11:20 AM EDT, 08/19/2024 (MT Newswires) -- HP (HPQ) likely faces limited earnings and valuation upside, with catalysts "largely priced in" and second-half personal computer demand trending "a bit weaker" than previously forecast, Morgan Stanley said in a note Monday.
The PC maker is scheduled to release its fiscal Q3 results on Aug. 28. Morgan Stanley expects non-GAAP earnings of $0.85 per share on revenue of $13.38 billion, which it said were "effectively in-line" with market expectations. For fiscal Q4, the brokerage projects non-GAAP EPS at $0.93 on revenue of $13.9 billion, roughly 3% below consensus estimates, according to a note.

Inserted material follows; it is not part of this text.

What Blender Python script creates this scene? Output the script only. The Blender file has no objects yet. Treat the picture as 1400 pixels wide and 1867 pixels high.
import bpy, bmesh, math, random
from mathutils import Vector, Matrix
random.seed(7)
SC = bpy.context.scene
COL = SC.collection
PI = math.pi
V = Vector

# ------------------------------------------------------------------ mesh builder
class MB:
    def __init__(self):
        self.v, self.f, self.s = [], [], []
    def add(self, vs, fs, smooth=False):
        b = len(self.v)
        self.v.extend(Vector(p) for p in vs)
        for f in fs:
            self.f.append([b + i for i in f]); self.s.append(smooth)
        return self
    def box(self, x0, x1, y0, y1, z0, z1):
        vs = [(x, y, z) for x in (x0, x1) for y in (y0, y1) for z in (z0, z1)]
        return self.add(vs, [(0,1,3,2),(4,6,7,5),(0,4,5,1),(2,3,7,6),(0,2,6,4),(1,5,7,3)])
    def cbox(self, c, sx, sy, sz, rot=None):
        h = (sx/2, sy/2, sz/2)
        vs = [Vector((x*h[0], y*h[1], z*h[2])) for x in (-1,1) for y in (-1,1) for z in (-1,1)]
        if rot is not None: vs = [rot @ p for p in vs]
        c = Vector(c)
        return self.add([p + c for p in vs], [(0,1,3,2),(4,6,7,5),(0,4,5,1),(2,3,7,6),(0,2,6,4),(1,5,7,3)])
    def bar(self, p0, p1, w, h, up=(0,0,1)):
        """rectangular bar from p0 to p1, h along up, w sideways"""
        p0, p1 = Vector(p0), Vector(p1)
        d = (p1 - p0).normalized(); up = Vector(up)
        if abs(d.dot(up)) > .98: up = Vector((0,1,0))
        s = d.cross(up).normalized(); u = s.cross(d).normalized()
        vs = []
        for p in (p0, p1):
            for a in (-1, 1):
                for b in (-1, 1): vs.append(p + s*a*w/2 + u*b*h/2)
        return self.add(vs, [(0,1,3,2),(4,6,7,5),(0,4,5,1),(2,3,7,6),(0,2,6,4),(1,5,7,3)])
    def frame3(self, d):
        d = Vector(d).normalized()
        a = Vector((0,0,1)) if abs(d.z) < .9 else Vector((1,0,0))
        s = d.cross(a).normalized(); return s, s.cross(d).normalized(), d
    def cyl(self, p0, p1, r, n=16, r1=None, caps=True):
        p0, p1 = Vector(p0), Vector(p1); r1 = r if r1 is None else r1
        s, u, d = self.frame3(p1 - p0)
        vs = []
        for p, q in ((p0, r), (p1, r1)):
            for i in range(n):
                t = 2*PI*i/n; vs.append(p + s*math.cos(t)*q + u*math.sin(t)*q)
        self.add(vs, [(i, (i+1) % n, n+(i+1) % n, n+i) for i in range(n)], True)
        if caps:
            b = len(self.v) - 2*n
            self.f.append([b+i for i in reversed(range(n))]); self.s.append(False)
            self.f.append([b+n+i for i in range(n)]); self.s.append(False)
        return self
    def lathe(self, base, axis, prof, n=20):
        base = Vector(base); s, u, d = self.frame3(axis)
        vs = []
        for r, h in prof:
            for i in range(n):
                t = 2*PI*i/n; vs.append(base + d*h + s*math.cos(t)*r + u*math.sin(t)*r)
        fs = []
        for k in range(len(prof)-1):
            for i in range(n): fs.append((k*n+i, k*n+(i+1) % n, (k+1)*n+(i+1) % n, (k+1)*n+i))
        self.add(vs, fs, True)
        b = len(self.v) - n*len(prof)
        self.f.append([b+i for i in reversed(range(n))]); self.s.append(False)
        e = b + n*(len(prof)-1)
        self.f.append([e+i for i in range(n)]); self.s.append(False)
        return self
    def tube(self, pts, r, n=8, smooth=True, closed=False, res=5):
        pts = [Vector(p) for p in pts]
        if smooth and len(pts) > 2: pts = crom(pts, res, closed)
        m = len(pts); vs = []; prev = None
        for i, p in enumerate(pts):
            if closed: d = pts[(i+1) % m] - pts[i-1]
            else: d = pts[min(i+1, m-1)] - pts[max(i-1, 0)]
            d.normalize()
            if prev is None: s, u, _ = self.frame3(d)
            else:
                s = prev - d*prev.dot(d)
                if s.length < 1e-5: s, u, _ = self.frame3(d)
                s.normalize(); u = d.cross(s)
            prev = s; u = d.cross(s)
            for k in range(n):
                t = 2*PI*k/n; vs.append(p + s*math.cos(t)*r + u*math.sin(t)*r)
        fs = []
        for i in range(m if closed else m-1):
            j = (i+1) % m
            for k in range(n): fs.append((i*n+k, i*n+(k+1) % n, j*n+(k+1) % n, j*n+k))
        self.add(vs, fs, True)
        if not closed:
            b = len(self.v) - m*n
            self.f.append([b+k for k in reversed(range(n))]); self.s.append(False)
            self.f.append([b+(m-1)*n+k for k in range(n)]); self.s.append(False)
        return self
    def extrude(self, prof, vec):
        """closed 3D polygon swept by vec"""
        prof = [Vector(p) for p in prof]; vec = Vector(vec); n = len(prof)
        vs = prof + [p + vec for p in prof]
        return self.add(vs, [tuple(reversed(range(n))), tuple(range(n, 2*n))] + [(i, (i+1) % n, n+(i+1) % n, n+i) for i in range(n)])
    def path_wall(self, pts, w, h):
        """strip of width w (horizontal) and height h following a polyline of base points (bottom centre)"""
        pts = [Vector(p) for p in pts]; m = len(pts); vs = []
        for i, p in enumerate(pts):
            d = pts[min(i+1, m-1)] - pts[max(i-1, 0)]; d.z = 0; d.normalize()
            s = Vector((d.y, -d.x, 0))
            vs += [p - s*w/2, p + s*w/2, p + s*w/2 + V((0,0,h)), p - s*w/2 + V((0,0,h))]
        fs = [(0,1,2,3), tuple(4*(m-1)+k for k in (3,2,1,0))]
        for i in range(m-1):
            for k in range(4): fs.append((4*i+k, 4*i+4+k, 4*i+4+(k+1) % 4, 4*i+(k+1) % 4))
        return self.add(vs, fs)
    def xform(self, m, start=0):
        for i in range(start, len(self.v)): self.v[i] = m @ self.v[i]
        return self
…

Morgan Stanley said its recent supply chain checks indicate "a slightly weaker" second-half PC market outlook than previously envisaged amid factors such as "benign" consumer PC and back-to-school demand and limited visibility into year-end demand trends.
The firm said it expects HP's PC business fundamentals to continue to improve over the course of the next 12 months. However, with the company's stock outperforming all of its PC original equipment manufacturer peers but Dell Technologies ( DELL ) year-to-date, "we believe now is a time to take profits," Morgan Stanley said.
The firm downgraded its rating on the HP stock to equal-weight from overweight while maintaining its $37 price target.
The company's shares were down 3.6% in recent trading.